Return to rural roots

Published 9:52 am Thursday, August 18, 2016

WINTON – Regina Moseley is Hertford County’s new 4-H agent. She started July 1 and already has ideas for making 4-H bigger and better.

Moseley is originally from Edgecombe County, where she participated in 4-H, raising and showing sheep and cattle.

She got her degree from NC A&T before becoming the Carteret County 4-H agent.

“I wanted to get back to rural living,” she said about taking the Hertford County position.

She, her husband Paul and their three children have a farm in Edgecombe County. She commutes to work, Paul works in the water department in Edgecombe County and her children all raise animals.

Her oldest son, Tommy, raises sheep; her son, Joey, raises pigs, and daughter, Mary, raises goats.

The kids do all the work and they all keep the proceeds from the livestock they sell, which Moseley said keeps their operations afloat and occasionally yields a profit.

Her husband is a volunteer for Edgecombe’s 4-H program. He serves as a shooting instructor, which includes guns of different types as well as bows and arrows. 4-H participants learn safety, how to care for their equipment, and everything they need to know to safely enjoy their hobby.

“It’s a great program,” Moseley said, “I hope get one started here.”

Other programs she wants to get started that she implemented in Carteret County is a County Council, which includes teens and volunteers to help design new 4-H endeavors. At their meetings, the County Council operates professionally using Roberts Rules of Order.

She also wants to work more closely with Hertford County Schools. She wants a strong Science Fair in the school system.

Moseley also wants to establish a Teen Council to establish a media team so students to “express opinion correctly.”

She also hopes to get 4-H more involved with wildlife studies with a Wildlife Habitat Evaluation Program.

She also wants to work with the school system to enhance embryology studies and to start Junior Master Gardeners’ clubs.

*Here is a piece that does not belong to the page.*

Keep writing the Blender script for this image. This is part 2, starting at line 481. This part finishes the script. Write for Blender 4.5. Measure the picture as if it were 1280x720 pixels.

“This all fits into the school curriculum,” Moseley said, emphasizing the 4-H is no longer a purely agricultural organization, but also emphasize STEM (Science, Technology, Engineering, and Math.)

4-Hers these days are heavily involved with community service.

“We’ve changed,” Moseley said.” 4-H works with kids so they learn leadership and responsibility.

“It’s about learning and responsibility,” she said. “4-H members are able to get scholarships based on their learning and experience.”

She added, “4-H is the youth component of North Carolina Cooperative Extension Service and provides young people ages five to 19 with exciting and educational experiences through general and specialty 4-H clubs.”

She said she wants more 4-H Clubs established in Hertford County, which now has one centralized club with only 17 members.

With more clubs, she expects more kids participating in this scientifically rich environment. To accomplish this, more volunteers are needed in the county to lead the clubs and teach kids the life skills they need.